On Tuesday, Sherwin-Williams (NYSE:SHW) had its stock price target increased by a Jefferies analyst to $392.00, up from the previous target of $370.00, while the Buy rating on the stock was reaffirmed. The adjustment follows the company's second-quarter earnings per share (EPS) of $3.70, which exceeded the consensus by $0.21 and the analyst's estimate by $0.18.
The company's EPS outlook for 2024 was slightly adjusted upwards by 1% to a range of $11.10-$11.40, closely aligning with the consensus of $11.37. The analyst predicts that Sherwin-Williams' market share gains, particularly in the residential sector, are likely to support sales growth through the end of the year, despite a continued slump in the do-it-yourself (DIY) segment.
For the third quarter, the company anticipates a sales increase of 1-3%. While the refinish volumes remain steady, the demand in the industrial sector is reported to be mostly soft. The analyst suggests that the company's valuation could expand further as it continues to demonstrate proof of gaining market share.
In other recent news, Sherwin-Williams has seen several adjustments to its stock price targets and ratings by various analyst firms.
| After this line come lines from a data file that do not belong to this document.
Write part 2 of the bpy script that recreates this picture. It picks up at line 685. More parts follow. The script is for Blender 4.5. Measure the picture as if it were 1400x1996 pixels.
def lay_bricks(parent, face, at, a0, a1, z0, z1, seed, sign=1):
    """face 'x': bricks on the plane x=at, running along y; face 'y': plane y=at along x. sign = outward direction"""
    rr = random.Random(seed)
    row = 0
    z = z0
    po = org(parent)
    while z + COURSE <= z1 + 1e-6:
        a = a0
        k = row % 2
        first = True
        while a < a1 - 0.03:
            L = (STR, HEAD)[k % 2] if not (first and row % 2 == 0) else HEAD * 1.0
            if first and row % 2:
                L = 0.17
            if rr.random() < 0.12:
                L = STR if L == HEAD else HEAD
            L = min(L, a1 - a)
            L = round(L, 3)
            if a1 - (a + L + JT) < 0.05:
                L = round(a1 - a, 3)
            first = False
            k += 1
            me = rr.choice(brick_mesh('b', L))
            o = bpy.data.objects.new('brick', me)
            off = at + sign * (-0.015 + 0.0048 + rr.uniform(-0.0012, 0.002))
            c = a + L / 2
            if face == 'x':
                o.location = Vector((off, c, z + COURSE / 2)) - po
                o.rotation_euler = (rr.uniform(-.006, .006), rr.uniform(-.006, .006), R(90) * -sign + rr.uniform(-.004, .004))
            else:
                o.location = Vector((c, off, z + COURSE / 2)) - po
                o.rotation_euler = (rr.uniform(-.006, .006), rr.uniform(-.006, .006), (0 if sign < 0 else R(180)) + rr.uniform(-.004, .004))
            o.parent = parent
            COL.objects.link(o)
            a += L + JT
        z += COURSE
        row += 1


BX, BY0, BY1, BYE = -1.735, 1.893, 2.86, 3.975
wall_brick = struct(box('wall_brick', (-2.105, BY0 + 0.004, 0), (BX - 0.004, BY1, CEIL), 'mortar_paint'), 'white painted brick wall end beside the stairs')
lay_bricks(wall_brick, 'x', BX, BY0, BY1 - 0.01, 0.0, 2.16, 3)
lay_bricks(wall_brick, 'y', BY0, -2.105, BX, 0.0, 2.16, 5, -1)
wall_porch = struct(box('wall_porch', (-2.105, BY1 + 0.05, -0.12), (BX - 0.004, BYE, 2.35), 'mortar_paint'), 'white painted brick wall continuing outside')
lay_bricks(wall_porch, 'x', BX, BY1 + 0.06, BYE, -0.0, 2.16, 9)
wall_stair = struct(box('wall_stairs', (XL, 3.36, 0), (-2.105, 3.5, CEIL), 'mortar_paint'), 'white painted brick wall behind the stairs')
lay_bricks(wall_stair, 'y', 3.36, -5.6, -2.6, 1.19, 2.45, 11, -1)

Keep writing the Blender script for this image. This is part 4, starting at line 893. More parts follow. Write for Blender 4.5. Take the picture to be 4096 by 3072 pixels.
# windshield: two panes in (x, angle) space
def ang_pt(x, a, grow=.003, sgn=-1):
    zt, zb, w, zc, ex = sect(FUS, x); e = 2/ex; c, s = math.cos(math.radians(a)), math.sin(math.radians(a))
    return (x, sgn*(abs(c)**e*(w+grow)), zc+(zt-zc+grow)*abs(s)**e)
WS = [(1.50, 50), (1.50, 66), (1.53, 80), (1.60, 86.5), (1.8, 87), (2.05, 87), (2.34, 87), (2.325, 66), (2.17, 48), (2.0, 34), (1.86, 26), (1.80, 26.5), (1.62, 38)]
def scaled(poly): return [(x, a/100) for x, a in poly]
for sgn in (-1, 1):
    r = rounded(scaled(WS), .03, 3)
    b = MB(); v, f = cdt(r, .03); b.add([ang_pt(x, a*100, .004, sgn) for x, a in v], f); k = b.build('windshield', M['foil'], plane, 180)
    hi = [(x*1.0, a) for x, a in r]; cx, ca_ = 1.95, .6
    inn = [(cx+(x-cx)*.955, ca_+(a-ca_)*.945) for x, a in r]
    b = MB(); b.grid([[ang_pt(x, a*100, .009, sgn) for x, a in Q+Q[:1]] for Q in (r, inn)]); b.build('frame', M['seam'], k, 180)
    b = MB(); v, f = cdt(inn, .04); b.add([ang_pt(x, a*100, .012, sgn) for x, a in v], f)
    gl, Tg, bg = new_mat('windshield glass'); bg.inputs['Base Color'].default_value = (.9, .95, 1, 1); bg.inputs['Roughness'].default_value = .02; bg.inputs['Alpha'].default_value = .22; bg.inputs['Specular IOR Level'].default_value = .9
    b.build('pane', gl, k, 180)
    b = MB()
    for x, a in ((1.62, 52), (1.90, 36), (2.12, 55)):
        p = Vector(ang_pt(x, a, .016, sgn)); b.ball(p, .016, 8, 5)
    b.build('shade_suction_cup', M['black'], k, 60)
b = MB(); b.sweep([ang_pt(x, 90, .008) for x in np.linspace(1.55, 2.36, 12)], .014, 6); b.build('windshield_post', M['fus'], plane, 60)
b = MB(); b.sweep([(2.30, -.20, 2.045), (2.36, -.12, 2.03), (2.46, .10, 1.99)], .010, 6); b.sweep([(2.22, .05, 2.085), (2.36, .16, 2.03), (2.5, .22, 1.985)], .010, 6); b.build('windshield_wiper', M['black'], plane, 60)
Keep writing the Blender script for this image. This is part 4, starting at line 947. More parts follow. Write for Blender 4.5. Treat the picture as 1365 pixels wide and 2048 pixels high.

Mizuho increased the company's price target to $365, maintaining an 'Outperform' rating, anticipating a boost from potential increased housing activity.
BMO Capital lowered its price target to $360, also retaining an 'Outperform' rating, with a cautious stance on volume trends. Investment firm Jefferies maintained its 'Buy' rating on Sherwin-Williams shares with a steady price target of $370, citing potential share gains and price increases despite a slowdown in housing construction.
RBC Capital reduced its price target for Sherwin-Williams to $370 but retained an 'Outperform' rating, highlighting the company's ongoing investments and effective pricing strategies as potential growth drivers. KeyBanc upgraded Sherwin-Williams shares from 'Sector Weight' to 'Overweight', setting a new price target of $400, anticipating continued market share gains in the architectural paint sector and benefits from the U.S. housing shortage.
These recent developments indicate that while Sherwin-Williams faces challenges in the current market environment, analysts believe in the company's resilience and potential for growth, particularly in relation to the housing and construction sectors.
InvestingPro Insights
With Sherwin-Williams (NYSE:SHW) showing robust performance and a positive outlook from analysts, it's worth noting that the company has a track record of rewarding investors, as evidenced by its 46-year history of dividend payments and a notable 18.18% dividend growth in the last twelve months as of Q1 2024.
Moreover, Sherwin-Williams is a prominent player in the Chemicals industry, and despite trading at a high earnings multiple with a P/E ratio of 35.8, the company's management has demonstrated confidence through aggressive share buybacks. These actions, coupled with a resilient gross profit margin of 47.3%, underline the company's financial health and its ability to maintain profitability, which analysts predict will continue this year.